ノルウェーのピアニスト Kjetil Mulelid、ベーゼンドルファーを奏でる
トリオ作などが人気のノルウェーのピアニスト/作曲家、シェーティル・ムレリド(Kjetil Mulelid)の初のソロピアノ作、その名もずばり『Piano』。リリシズムとテクニックが共存する演奏はやはり頭ひとつ飛び抜けており、北欧らしい魅力的なジャズだ。そのこだわりのひとつは「ピアノ」そのものにもある。
ジャズピアニストとしての最大の課題であるソロピアノ作品の構想は2018年からあったそうだが、結果としてパンデミックがその機会を現実のものにした。録音は2020年の6月にノルウェー・ハルデンのアスレチック・サウンド・スタジオで行われ、スタジオが所有する1919年製造のベーゼンドルファー(Bösendorfer)のピアノで録音されている。このモデル225というグランドピアノは低音側の鍵盤がFまで拡張された92鍵というユニークなもので、中低音の非常に豊かな響きが特徴的だ。タイトル通り、楽器としてのピアノと、それによって可能な究極的な表現にこだわった作品だと感じられる。
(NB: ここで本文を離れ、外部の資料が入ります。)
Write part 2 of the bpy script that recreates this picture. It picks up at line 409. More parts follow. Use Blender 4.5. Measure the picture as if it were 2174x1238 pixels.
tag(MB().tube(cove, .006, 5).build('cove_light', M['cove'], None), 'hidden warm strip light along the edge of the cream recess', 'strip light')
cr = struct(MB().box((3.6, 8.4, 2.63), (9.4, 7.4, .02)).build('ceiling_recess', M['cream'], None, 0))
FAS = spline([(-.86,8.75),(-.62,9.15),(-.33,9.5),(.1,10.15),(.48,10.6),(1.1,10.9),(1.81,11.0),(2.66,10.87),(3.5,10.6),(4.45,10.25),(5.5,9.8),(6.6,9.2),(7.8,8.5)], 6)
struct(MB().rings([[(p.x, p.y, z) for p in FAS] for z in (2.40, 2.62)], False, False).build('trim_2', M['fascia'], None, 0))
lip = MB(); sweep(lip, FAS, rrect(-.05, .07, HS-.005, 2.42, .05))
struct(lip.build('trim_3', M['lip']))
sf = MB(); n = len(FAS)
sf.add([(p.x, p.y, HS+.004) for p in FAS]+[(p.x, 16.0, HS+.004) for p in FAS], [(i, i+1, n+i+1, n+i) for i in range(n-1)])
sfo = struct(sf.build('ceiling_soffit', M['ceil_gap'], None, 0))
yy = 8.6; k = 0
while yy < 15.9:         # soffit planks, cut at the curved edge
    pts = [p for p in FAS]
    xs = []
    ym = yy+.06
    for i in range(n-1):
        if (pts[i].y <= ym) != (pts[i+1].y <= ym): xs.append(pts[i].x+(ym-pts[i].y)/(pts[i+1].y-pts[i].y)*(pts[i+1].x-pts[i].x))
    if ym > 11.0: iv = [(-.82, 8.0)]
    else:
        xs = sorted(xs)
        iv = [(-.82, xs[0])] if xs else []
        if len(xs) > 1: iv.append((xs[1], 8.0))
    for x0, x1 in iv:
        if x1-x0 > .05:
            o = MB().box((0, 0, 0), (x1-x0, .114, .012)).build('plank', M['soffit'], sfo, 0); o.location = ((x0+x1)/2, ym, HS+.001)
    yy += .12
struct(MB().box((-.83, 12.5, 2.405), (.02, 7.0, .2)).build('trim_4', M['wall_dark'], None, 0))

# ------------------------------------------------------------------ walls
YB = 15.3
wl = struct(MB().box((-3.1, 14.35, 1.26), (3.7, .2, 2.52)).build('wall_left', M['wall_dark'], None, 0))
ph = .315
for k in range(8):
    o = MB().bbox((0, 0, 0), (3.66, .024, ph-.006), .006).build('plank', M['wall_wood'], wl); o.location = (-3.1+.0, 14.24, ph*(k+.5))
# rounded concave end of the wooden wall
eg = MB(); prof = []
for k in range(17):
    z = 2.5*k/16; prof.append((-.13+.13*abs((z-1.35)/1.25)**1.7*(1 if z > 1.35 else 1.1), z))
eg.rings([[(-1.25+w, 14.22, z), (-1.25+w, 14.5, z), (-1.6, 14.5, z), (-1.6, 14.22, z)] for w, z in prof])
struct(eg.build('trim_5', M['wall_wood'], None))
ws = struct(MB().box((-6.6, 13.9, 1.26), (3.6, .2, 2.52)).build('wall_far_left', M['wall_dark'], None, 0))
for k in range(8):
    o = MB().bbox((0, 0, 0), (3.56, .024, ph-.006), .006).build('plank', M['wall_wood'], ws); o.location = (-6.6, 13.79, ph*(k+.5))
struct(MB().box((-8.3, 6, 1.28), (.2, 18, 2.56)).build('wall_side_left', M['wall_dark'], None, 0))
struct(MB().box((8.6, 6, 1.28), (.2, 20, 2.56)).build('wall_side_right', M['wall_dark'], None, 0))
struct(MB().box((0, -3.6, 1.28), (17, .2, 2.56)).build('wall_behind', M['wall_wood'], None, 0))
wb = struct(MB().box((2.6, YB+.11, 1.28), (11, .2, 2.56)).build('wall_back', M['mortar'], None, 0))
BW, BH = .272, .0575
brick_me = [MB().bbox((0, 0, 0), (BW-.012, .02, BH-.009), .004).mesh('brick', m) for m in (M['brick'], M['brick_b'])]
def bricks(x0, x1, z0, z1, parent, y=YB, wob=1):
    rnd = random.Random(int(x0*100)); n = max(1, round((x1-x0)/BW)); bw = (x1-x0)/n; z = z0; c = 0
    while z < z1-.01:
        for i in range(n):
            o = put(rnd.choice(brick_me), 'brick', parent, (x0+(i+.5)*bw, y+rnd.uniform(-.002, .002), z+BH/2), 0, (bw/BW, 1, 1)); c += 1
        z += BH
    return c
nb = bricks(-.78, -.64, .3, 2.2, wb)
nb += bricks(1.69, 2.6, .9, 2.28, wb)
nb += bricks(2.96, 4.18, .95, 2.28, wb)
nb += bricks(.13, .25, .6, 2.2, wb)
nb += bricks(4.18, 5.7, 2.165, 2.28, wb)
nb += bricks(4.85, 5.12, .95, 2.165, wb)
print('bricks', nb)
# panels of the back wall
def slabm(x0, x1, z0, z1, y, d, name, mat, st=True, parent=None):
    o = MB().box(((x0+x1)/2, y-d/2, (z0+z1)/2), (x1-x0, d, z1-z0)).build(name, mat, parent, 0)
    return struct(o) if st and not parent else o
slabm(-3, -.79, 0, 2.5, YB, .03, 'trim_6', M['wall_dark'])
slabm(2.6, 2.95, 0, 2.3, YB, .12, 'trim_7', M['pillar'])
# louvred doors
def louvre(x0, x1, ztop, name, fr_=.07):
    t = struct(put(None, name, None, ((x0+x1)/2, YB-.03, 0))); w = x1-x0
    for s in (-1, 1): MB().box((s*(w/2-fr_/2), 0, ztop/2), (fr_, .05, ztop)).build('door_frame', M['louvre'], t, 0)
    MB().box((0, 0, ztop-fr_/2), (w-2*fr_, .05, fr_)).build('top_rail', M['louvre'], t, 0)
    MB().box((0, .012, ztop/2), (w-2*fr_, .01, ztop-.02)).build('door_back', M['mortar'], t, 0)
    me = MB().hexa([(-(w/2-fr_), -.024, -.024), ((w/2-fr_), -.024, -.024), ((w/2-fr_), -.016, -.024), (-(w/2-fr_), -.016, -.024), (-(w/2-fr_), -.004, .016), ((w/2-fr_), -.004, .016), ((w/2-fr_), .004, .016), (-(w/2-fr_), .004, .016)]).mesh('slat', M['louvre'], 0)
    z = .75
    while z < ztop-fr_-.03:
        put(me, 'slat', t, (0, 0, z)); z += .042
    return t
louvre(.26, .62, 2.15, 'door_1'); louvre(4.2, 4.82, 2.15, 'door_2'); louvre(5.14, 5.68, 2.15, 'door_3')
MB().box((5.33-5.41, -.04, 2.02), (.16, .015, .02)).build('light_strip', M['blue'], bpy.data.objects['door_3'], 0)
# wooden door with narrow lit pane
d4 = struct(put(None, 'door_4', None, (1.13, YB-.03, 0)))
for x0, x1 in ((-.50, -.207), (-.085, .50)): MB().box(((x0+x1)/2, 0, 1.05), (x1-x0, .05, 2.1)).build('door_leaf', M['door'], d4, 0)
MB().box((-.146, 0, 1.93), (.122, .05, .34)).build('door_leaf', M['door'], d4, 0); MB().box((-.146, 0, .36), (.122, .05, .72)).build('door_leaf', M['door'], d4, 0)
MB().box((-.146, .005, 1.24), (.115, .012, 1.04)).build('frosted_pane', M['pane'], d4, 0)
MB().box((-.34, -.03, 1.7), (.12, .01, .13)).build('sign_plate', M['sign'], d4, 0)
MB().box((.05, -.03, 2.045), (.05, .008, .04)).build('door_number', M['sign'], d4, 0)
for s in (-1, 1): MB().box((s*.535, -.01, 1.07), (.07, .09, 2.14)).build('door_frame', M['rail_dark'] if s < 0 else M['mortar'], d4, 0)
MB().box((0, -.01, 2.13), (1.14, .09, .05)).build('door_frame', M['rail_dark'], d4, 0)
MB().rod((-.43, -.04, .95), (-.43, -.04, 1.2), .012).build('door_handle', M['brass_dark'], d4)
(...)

例えば(4)「Point of View」は下の動画(カワイのピアノを用いている)では後半で激しい内部奏法が披露されているが、ベーゼンドルファーのピアノを用いたアルバム版では内部奏法をほとんど行なっていないのは、やはり希少なピアノを想ってのことなのだろう。
リリカルな即興演奏だけでなく、珍しい92鍵ピアノの響きにも注目してできる限り良いリスニング環境で聴きたい作品だ。
シェーティル・ムレリド(Kjetil Mulelid)は1991年生まれ。
自身のトリオ、シェーテル・ムレリド・トリオ(Kjetil Mulelid Trio)のほか、Wako、Kjemilieといったバンドのピアニストとしても活躍する。